16. Miscellaneous: Cyberpunk
Adjacent
Games which lean into or have some of the cyberpunk trappings but
which didn’t match my arbitrary and hidden data assessment.
- Falling
Stars: Alien races, tactical combat, corporate intrigue.
- Kaisho: Global cataclysm
followed by world flooding followed by alien invasion. You’re part of the
resistance in a setting with tech like skill injections and chi
manipulation.
- Magarchy: An
alternate history fantasy Fate Core
setting. “Magarchy takes its
inspiration from both history and modern cyberpunk genre stories, posing a
thought provoking juxtaposition of places and themes. Hacking cybertechnologies
and slinging powerful spells to fight or aid trans-kingdom companies bent on
exploiting the peasant masses, Magarchs find themselves at the center of a
timeless conflict between tradition and innovation, church and state, power and
principle.”
- MERCS: An Italian Savage Worlds campaign book. Players
become space mercenaries in a cybernetic future. Shades of other big guns games
like Mutant Chronicles.
- Robotic Age: Here
androids and humans struggle for rights, control, and status. It's a world with
easy access to tech and dangerous wepaons, alongside strong social divisions. Despite
that seriousness the cover and the interior art has a cartoony quality. And big
guns.
- World War Korea:
A French “turnkey” campaign set in a near future. Players race to thwart the
schemes of multinational corporations.

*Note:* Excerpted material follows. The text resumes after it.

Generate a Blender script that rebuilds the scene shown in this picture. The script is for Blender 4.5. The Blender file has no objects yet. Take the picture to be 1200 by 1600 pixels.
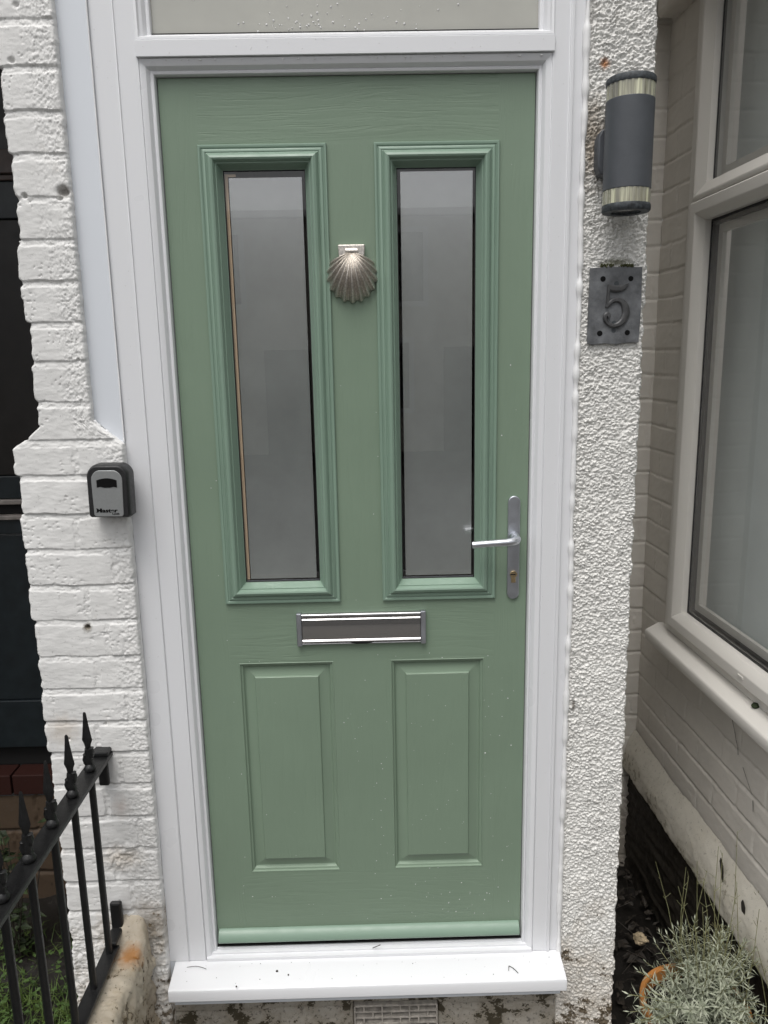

Timely.
- The Zombie Squad:
Prisoners of the corporations “volunteer” to be heightened soldiers under their
control.
17. Miscellaneous PDF-Only
Releases
Arbitrarily cut off at products with at least two dozen
pages.
- always/never/now:
A successful Kickstarter from Will Hindmarch. Cyberpunk rpg campaign with
shades of Lady Blackbird.
- Black Hack Cyber-Hacked: Adaptation of the popular Black Hack to the
genre.
- cyber.net.ica: A world of living cyberspace. Has versions
for both The Black Hack and Tunnels & Trolls.
- Cyberblues City: A self-described “mellow” cyberpunk rpg.
- Cyber-Fate, Cyber-Cthulhu,
Cyber Multiverse: Shovelware releases from Starbright.
- Dark Orbital: Cyberpunk location sourcebook For
Starcluster 4
- Fates Worse Than Death Rentpunk: A supplement for FWTD that focuses on
struggles between roomies.
- Kill
The Buddha: Dystopian Kung Fu Roleplaying: Exactly what it
sounds like.
- Mirrorshades: Another one based on The Black Hack.
- Modern Adventures: A Pathfinder
“modern” supplement which includes the “Silicon Gothic” sample setting.
- Nexus D20
Cyberpunk: Cyberpunk supplement
for the Nexus D20 System.
- Rewired: A “Quick and Dirty" cyberpunk rpg.
- Soldiers of Misfortune: “Prepare to enter the cyberpulp worlds of Soldiers of Misfortune where
bare-knuckle boxing a giant shark person and jumping out of a one hundred story
building escape corporate security androids is just part of an honest day's
work
- The Cyber Age: Campaign sourcebook for Infinite Futures a Pathfinder-compatible product.
- Tweaks: A great
rpg of the proto-cybernetic world.
- Welcome To Neuro
City: Fantasy
cyberpunk supplement for Arcana Rising.
- Wield Companion: Includes a section on cybernetics as the
animate weapons and items of the Wield rpg.